Monthly highlight from School District 622 - January 2018

submitted photos • North and Tartan high schools utilize fabrication labs in classes that focus on science, technology, engineering and math. Many students choose to build 3-D printers as part of their fab lab experiences.

As District 622 prepares students for future careers, it is working to expand the science, technology, engineering and math programming, otherwise called STEM.

At North and Tartan high schools, students can learn through the fabrication lab or “fab lab” located at each site. Fab labs are designed to allow participants to explore their interests in a variety of fields including graphic design, art, business, computer-assisted design, physical and natural sciences, mathematics and engineering. 

Through a variety of courses, students can learn to use commercially available technologies such as milling machines, computer numerical control plasma cutters, 3-D printers, engraving/embossing machines and other rapid prototyping technologies to conceptualize, design and fabricate ideas. Digital fabrication classes are available to students in grades nine through 12.

In terms of curriculum, the fab lab applies STEM in its entirety. Students apply physical science concepts on several different levels, both mechanical and electrical. The instructors implement and teach the technology around how to operate all the machines that go into prototyping along with the engineering that goes with the designing and 3-D modeling of solutions to identified problems found by end users. 

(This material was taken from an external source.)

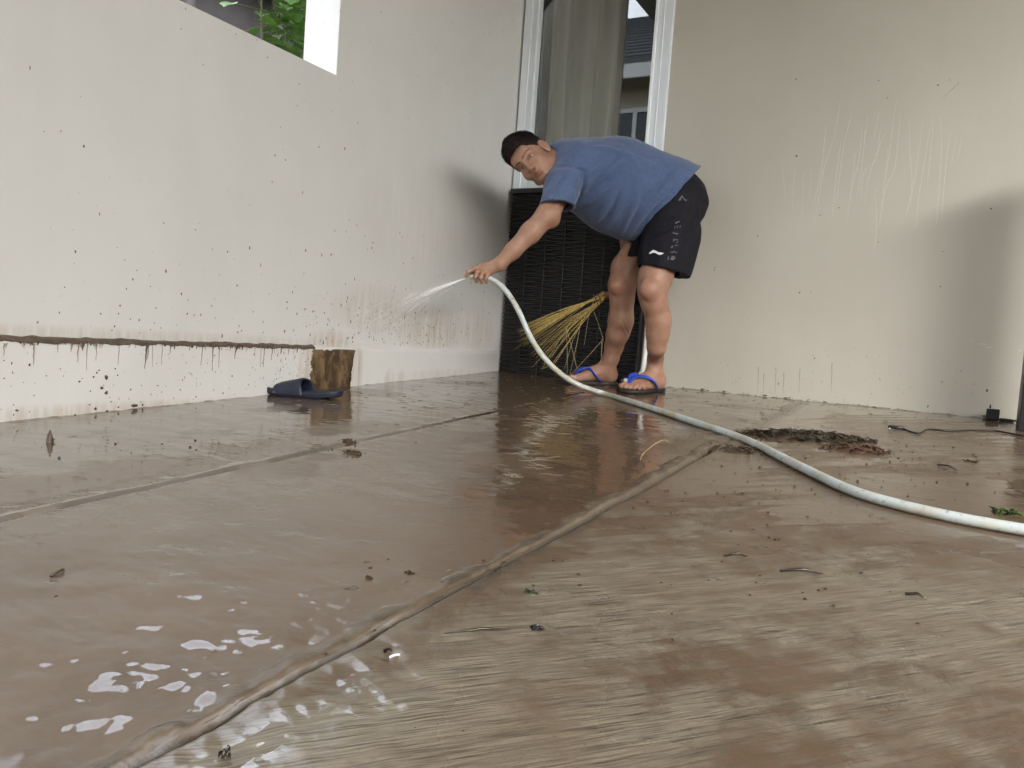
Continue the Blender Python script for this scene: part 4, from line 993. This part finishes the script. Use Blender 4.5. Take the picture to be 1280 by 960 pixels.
for x, y, a, b_ in [(133, 472, 3.2, 4.6), (127, 485, 3.2, 3), (133, 491, 3, 3.4), (117, 471, 1.8, 1.8), (121, 466, 1.5, 1.5), (124, 463, 1.5, 1.5), (113, 489, 1.6, 1.5), (144, 461, 1.4, 1.4), (147, 469, 1.5, 1.5), (37, 456, 1.8, 3), (21, 513, 2.5, 2), (119, 511, 2.5, 3), (134, 514, 2.5, 3), (148, 509, 1.8, 1.5), (168, 507, 6, 3.4),
                   (290, 470, 1.3, 1.8), (163, 487, 1.5, 2), (99, 477, 2.4, 1.6), (197, 482, 1.8, 1), (228, 475, 1.8, 1), (5, 473, 1, 1.5), (245, 496, 1.8, 1.3), (139, 502, 1.4, 1.3), (112, 506, 1.5, 1.5), (178, 506, 2, 2), (94, 519, 1.5, 3)]:
    c = onXp(x, y, XPf); fleck(dk, c, 0, a / 380, b_ / 420, .003)
    if c[2] < fz(c[1]): pass
for x, y in [(171, 338), (166, 349), (158, 361), (188, 358), (195, 385), (150, 382), (148, 392), (163, 399), (174, 400), (143, 408), (140, 413), (193, 404), (201, 410), (188, 412), (47, 403), (74, 391), (126, 392), (235, 375)]:
    fleck(dk, onXp(x, y, XL), 0, .0035 * rn.uniform(.7, 1.2), .0045 * rn.uniform(.7, 1.2), .0012)
for k in range(650):                     # dense fine splatter above the plinth towards the corner
    y = rn.gauss(2.75, .42) if k < 430 else rn.uniform(.8, 3.68); z = ZT + .012 + abs(rn.gauss(0, .13 if k < 430 else .35))
    if not (.7 < y < 3.69) or z > 1.25: continue
    r = .0009 / max(.22, rn.random()) ; dkk = rn.random() < (.45 if k < 430 else .7); fleck(dk if dkk else pale, (XL, y, z), 0, r, r * rn.uniform(1, 2.6), .0009)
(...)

Mathematical concepts within the CAD environment allow students to understand and apply basic geometric principles along with basic algebraic calibration methods for fine tuning machinery and troubleshooting problems within the rapid prototyping processes. 

Although there are various creative projects to choose from, many fab lab students have been opting to build their own 3-D printers. Through this project, students tackle mechanical, electrical and computer science challenges. 

Students have to reverse engineer many of the parts needed to build their 3-D printer and utilize a laser cutter and 3-D printer to make these parts. Students follow a design process and use this to find a solution to problems that they inevitably create themselves.  

“I look at our fab lab as an environment that is available for students to utilize and create possible product solutions,” said North High School teacher Dave Moran. “During that time they will also be taught engineering concepts and design methods/techniques as tools to implement their solutions.”

Internally, Moran and Tartan High School teacher Ken Balfanz collaborate on a bi-weekly basis to share ideas and strategies to best serve students, and in recent years, generous grants from 3M Company have allowed District 622 to grow its STEM program and purchase equipment for each fab lab.